さくらホール。
今日は「松竹大歌舞伎 近松座公演」がここにやってきます。
虫六も定休日だったのでちょっと遠征。
○平成24年度(社)全国公立文化施設協会主催中央コース
松竹大歌舞伎 近松座公演
近松座三十周年記念
一、お目見得 御挨拶(ごあいさつ)
坂田 藤十郎
二、夕霧名残の正月(ゆうぎりなごりのしょうがつ)
藤屋伊左衛門 坂田 藤十郎
太鼓持亀吉 中村 亀 鶴
禿かなめ 中村 虎之介
扇屋夕霧 中村 扇 雀
三、曽根崎心中(そねざきしんじゅう)
平野屋徳兵衛 中村 翫 雀
天満屋お初 中村 壱太郎
天満屋惣兵衛 中村 寿治郎
平野屋久右衛門 嵐 橘三郎
油屋九平次 中村 亀 鶴
北上のみなさん楽しみにしていたようで、大盛況でした。
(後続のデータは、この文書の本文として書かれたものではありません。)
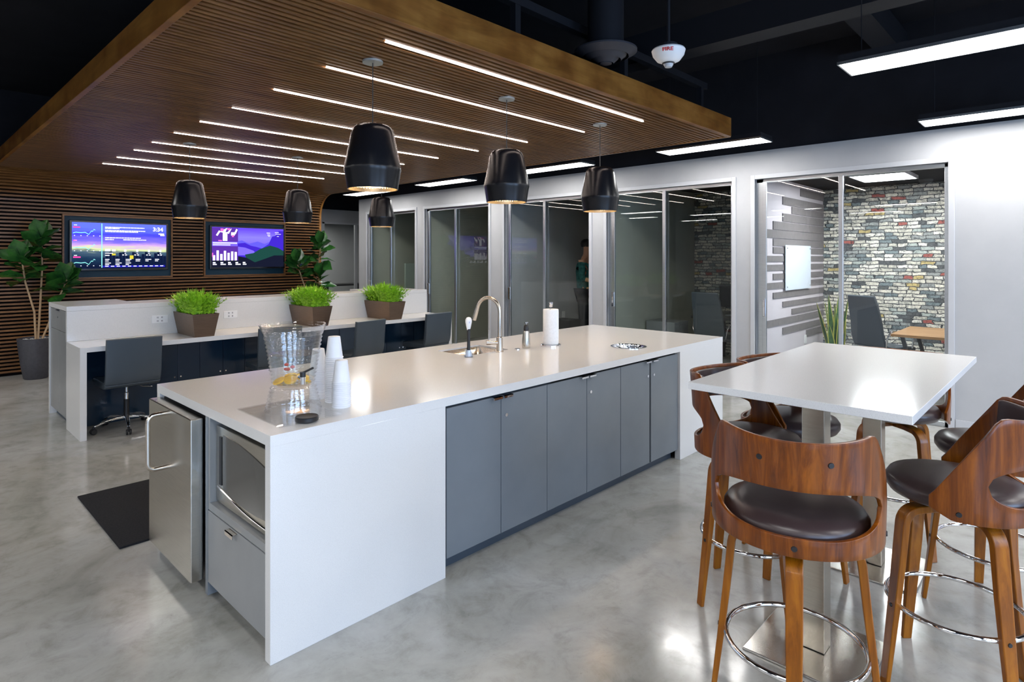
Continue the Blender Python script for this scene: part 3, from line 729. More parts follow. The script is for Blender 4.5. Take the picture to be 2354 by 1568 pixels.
# window with bowed upper and lower edges
g = G(); n = 16; P = []
for i in range(n+1): u = i/n; P.append((IX0+.0285, 2.885-(2.885-2.41)*u, .800-.055*(u**1.8)))
for i in range(n+1): u = 1-i/n; P.append((IX0+.0285, 2.885-(2.885-2.41)*u, .545-.02*math.sin(u*PI*.9)))
g.poly(P); g.build('window', pm('smoked_oven_glass', (.10, .10, .095), .12, .35), dr, off=mw['_o'], solid=.003, solid_off=0)
g = G(); g.box((IX0+.026, 2.905, .56), (IX0+.032, 2.93, .785)); g.build('control_strip', 'black', dr, off=mw['_o'])
g = G(); g.tube([(IX0+.028, 2.955-(.54)*i/14, .545-.045*math.sin(PI*i/14*.55)) for i in range(15)], .004, 6); g.build('trim_line', 'chrome', dr, off=mw['_o'], smooth=True)

G().box((IX0+.10, 2.42, .465), (IX0+.45, 2.94, .475)).build('foot_rail', 'black', mw)
# faucet
fc = thing('faucet', 'tall brushed nickel gooseneck faucet beside the island sink', 'faucet', (3.20, 3.175, HT), rz=0)
dirv = Vector((-.35, .94, 0)).normalized()
g = G(); g.lathe([(.030, 0), (.030, .006), (.025, .010), (.0245, .11), (.020, .115)], n=28); g.build('base', 'nickel', fc, smooth=True)
p = [Vector((0, 0, .10)), Vector((0, 0, .30))]; Rr = .095
for i in range(1, 13):
    t = PI*i/12*.93; p.append(Vector((0, 0, .30))+dirv*(Rr-Rr*math.cos(t))+Vector((0, 0, Rr*1.12*math.sin(t))))
e = p[-1]; tdir = (p[-1]-p[-2]).normalized(); 
g = G(); g.tube(p, .0135, 14); g.build('gooseneck', 'nickel', fc, smooth=True)
g = G(); g.tube([e, e+tdir*.03, e+tdir*.095], .0165, 14, scales=[.9, 1, 1.05]); g.build('spray_head', 'nickel', fc, smooth=True)
g = G(); g.cyl((-.02, 0, .072), .013, .055, 16, (-.8, .6, 0)); g.cyl((-.06, .038, .072), .017, .03, 16, (-.8, .6, 0)); g.tube([(-.07, .045, .075), (-.072, .046, .17)], .004, 8); g.build('lever', 'nickel', fc, smooth=True)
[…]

S市にも来てくれればこんな遠征をしないですむんですが、なにか受け入れのよくない事情があるのかな…。
藤十郎丈の口上は、最近、猿之助の襲名興行でもきかせていただきましたが、なんだかいいですね。折り目正しい感じとほっこり感が。御歳80歳…曾根ヶ崎心中のお初役のお話にふれ、「わたくし、このお役をひゃくさんじゅう…う、失礼、せんさんびゃくさんじゅうん回もさせていただいているそうです…」って、わざと1ケタ間違ってみせるところ、まいりました…ははぁ〜 m(_ _)m 口上もしっかりしておりますが、「夕霧名残の正月」の伊左衛門も妖艶でしなやかで、およそ人間の身体能力を超越していますね。
さて、今回の眼目は壱太郎君です!
ラジオの邦楽ジョッキーでもお馴染みですが、注目の若手でありますね。
藤十郎丈の孫にして、翫雀丈の長男…!というバリバリの御曹司。その、祖父の当たり役である「曾根ヶ崎心中」のお初役。一子相伝での大抜擢とか。
この作品は長く上演が途絶えていたのを昭和28年に近松誕生300周年記念で2世中村鴈治郎の徳兵衛と藤十郎(当時扇雀)のお初で復活上演し、大当たりを取り、以来1300回(…だから)以上の再演を重ねてきた作品で、上方成駒屋の家の芸。
心中を決めたお初が徳兵衛の手を取って先に花道に駆け込む演出が当時センセーションを巻き起こしたそうです。
つことはなんですか、つまり今我々が「曾根ヶ崎心中」と思う話のイメージは鴈治郎・扇雀が創り出したものと考えていいのかな?
お正月に読んだ角田光代の小説版もぎょっとする解釈でしたが、少なからず、この歌舞伎の解釈が影響しているんだろうと思いました。
で、壱太郎のお初ですが、虫六は好きだね、可憐で贅肉がのってない感じが。
原作のお初は19歳で、大学生の壱太郎君は実年齢。昔の19歳はもっと大人だったのかもしれませんが…、遊女の色香とか悲哀とか、そういうものはまだ壱太郎お初には希薄な気がしますが、でも、それがむしろ本当はまだ世間もよく知らないまま恋に恋するくらいの少女が追いつめられて心中に及んだのかというリアリティに感じられました。
しかしなんと言っても綺麗なのはいいですよね。パパの翫雀徳兵衛さんは、背がお初より低いのは目をつぶるにしてもあと20キロくらい痩せて欲しいな…と言ってしまうのは禁句でしょうか(爆)
だって、お人よしでやわやわな二枚目なんだからせめてイケメンであってほしい。
愛之助丈あたりでやったら大当たりだろうと思うのですが、成駒屋一子相伝なので、松嶋屋にさせる事ってのはナッシングなんでしょうかね。
松嶋屋の「女殺油地獄」も染五郎丈が挑戦しているし、澤瀉屋の「伊達の十役」を宗家の成田屋がやったりする時代なので、それも有りかと…、外野は勝手に思うのでした。
壱太郎丈は見目麗しく声の通りもよいのですが、発声が鼻づまりぽくて、おじいちゃんそっくり。まだ花粉症がよくないのかな?それともこの発声も一子相伝なんでしょうか?
でも、今後とも応援しますよ。
同じ松永社中としても!(壱太郎君は、お三味線・松永流の忠五郎家元のお弟子でもあるのでした〜)
それにしても、今日北上で昼夜やって、明日は山形市…凄いスケジュールです。そうして役者も鍛えられていくんでしょうね。